▶ [Rows]

—————

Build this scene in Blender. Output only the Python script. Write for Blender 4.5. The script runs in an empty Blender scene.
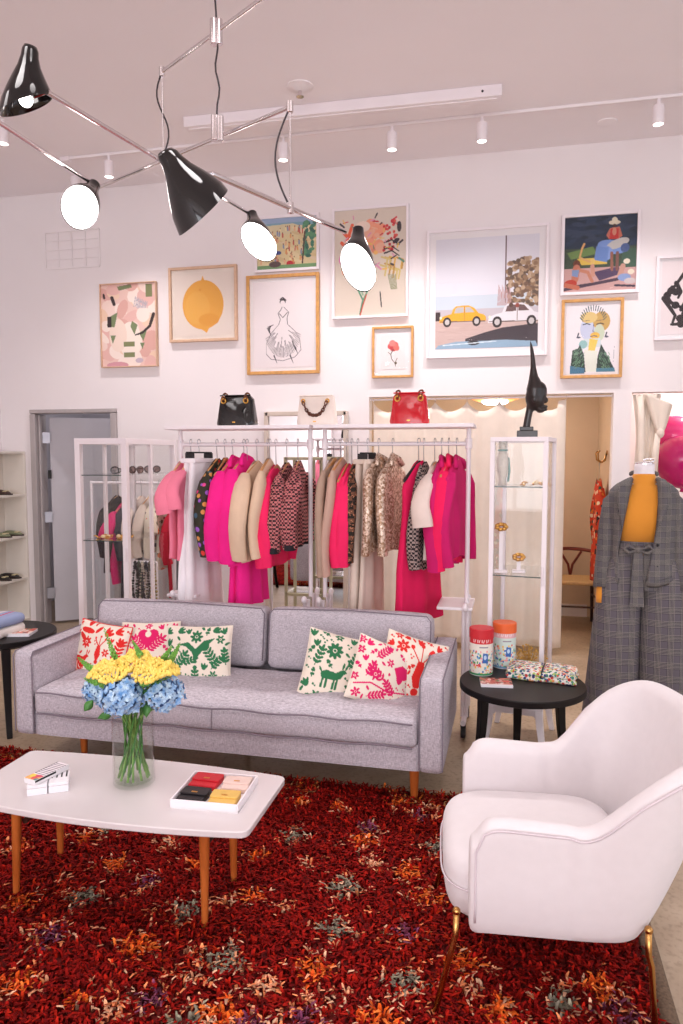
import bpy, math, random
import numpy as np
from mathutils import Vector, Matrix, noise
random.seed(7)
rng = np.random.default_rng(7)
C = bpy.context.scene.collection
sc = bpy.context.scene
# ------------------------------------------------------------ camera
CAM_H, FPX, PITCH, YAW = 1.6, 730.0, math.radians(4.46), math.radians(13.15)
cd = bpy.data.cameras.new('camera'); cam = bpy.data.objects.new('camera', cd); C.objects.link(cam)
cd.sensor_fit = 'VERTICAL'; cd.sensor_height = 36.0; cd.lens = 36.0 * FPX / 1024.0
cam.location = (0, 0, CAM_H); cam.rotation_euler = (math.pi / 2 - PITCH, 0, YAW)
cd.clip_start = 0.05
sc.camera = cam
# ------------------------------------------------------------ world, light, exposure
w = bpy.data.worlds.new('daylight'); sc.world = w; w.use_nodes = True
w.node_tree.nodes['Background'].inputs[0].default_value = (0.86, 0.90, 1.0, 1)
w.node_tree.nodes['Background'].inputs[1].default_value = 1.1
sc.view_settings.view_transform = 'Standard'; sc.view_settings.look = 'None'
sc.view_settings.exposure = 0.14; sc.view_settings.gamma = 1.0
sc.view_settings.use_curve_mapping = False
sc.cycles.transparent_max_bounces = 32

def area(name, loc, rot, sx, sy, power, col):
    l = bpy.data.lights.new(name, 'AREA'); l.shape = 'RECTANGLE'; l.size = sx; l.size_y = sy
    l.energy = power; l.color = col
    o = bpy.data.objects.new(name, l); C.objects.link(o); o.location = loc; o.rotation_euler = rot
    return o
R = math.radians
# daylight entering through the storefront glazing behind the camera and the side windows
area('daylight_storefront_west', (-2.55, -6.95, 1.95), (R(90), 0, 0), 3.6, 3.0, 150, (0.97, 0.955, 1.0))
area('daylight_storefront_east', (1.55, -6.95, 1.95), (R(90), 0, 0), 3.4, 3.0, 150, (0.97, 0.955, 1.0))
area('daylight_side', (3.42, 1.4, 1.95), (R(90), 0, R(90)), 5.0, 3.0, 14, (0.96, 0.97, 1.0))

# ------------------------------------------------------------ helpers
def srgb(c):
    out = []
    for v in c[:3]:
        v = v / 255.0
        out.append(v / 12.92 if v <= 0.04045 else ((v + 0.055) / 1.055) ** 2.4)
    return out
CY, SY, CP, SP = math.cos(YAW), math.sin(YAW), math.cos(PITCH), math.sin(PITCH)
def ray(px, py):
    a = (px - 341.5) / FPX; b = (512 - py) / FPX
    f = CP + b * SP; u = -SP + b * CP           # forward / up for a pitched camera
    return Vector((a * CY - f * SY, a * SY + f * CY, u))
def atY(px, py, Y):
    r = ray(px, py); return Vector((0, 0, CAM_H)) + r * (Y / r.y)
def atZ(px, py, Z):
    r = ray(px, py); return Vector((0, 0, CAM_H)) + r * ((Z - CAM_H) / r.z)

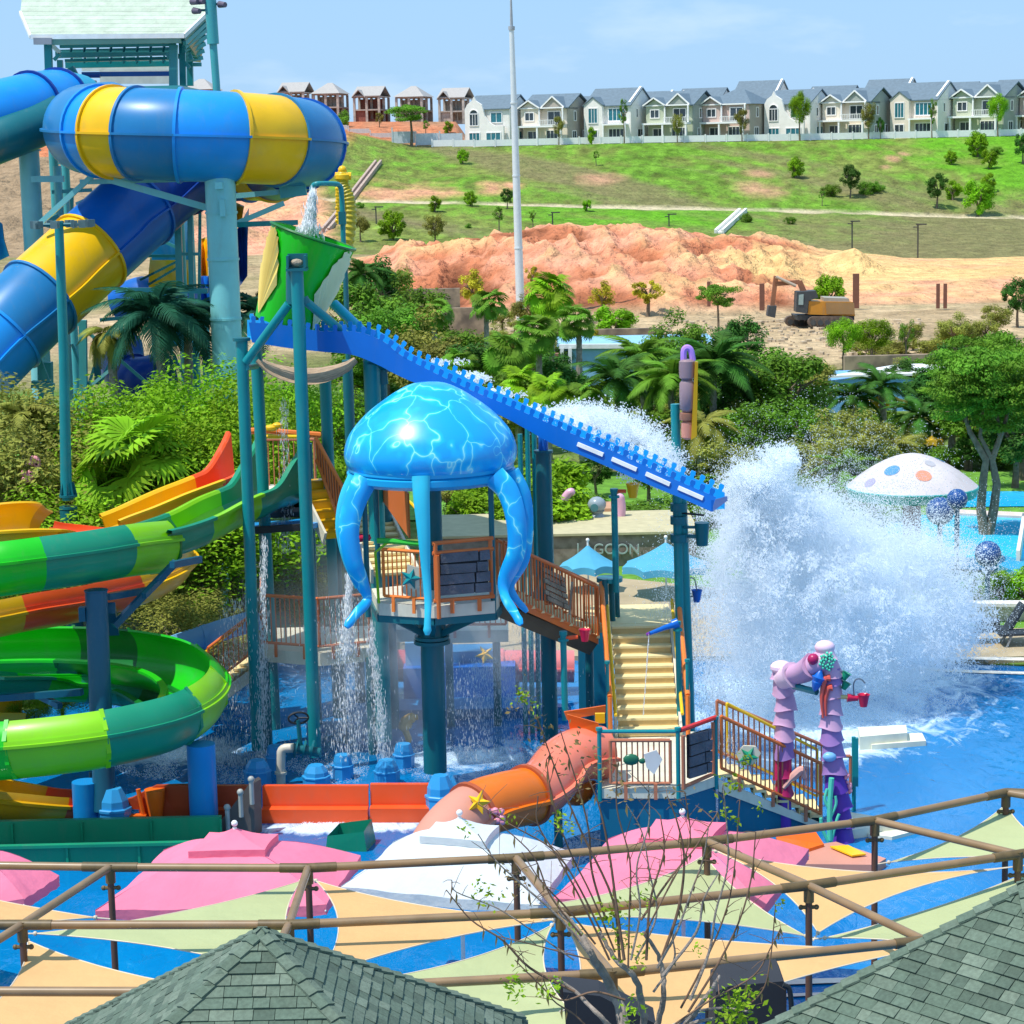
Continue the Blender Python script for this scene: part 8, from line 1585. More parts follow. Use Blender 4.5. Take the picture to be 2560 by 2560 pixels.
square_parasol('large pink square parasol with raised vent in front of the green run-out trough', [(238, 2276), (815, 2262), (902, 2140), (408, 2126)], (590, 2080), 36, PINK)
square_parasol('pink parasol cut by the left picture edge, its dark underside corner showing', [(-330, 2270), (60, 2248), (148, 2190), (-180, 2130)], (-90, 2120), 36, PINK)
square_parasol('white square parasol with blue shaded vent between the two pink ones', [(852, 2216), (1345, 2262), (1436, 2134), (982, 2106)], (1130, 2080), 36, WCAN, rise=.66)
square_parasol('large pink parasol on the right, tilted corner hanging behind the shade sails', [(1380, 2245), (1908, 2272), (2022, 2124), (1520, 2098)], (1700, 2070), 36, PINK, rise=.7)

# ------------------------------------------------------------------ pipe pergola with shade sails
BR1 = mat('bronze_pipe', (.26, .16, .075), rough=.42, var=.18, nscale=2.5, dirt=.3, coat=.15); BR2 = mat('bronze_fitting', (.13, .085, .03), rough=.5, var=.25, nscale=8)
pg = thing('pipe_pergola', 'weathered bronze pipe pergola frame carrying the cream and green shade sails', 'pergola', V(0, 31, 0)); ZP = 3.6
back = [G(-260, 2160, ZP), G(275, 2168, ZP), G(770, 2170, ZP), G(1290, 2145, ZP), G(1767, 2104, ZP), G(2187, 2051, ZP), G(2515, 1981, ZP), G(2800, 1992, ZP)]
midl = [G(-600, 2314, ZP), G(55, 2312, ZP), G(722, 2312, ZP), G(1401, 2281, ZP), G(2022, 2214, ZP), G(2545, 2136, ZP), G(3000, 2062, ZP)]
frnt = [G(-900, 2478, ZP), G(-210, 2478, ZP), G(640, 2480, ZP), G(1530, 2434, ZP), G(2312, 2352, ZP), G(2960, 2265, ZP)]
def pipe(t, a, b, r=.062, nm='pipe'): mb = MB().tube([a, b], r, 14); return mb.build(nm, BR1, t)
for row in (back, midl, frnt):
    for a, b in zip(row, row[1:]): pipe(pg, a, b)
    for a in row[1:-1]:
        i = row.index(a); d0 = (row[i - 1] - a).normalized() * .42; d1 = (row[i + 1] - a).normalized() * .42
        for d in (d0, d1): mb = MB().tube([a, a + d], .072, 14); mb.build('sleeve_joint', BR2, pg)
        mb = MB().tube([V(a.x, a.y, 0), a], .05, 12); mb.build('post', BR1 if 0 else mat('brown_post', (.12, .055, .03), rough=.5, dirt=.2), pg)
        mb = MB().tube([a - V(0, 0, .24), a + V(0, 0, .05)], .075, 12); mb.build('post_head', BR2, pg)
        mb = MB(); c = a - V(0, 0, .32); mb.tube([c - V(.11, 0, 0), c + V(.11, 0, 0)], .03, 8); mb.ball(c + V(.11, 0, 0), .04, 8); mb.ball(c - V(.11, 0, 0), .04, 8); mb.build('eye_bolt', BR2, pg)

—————

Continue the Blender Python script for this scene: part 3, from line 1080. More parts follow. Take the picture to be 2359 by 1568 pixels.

—————

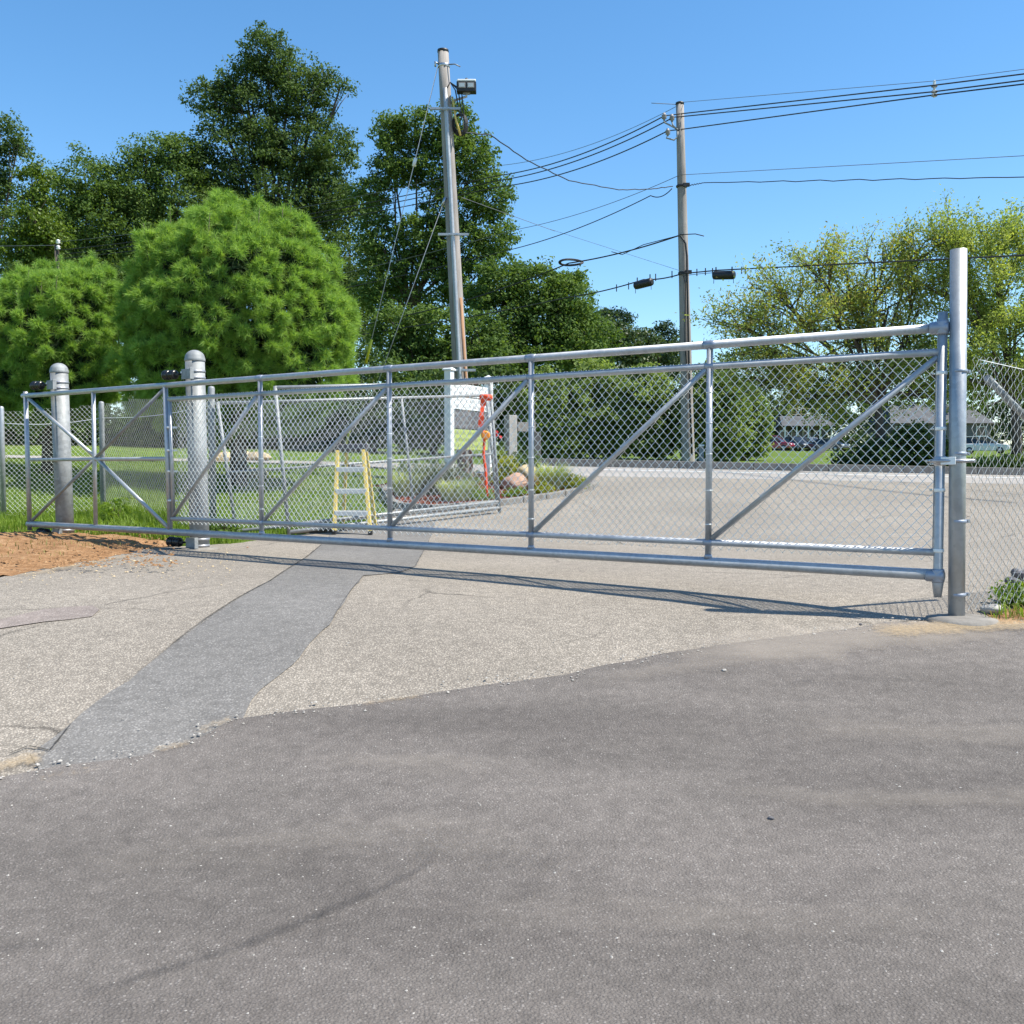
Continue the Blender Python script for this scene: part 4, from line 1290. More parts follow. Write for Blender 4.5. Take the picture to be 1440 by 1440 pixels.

—————

▶ [Task directions]
Look through the material above. Copy each line where the word "Write" appears.

▶ [Complete output]
Build this scene in Blender. Output only the Python script. Write for Blender 4.5. The script runs in an empty Blender scene.
Continue the Blender Python script for this scene: part 4, from line 1290. More parts follow. Write for Blender 4.5. Take the picture to be 1440 by 1440 pixels.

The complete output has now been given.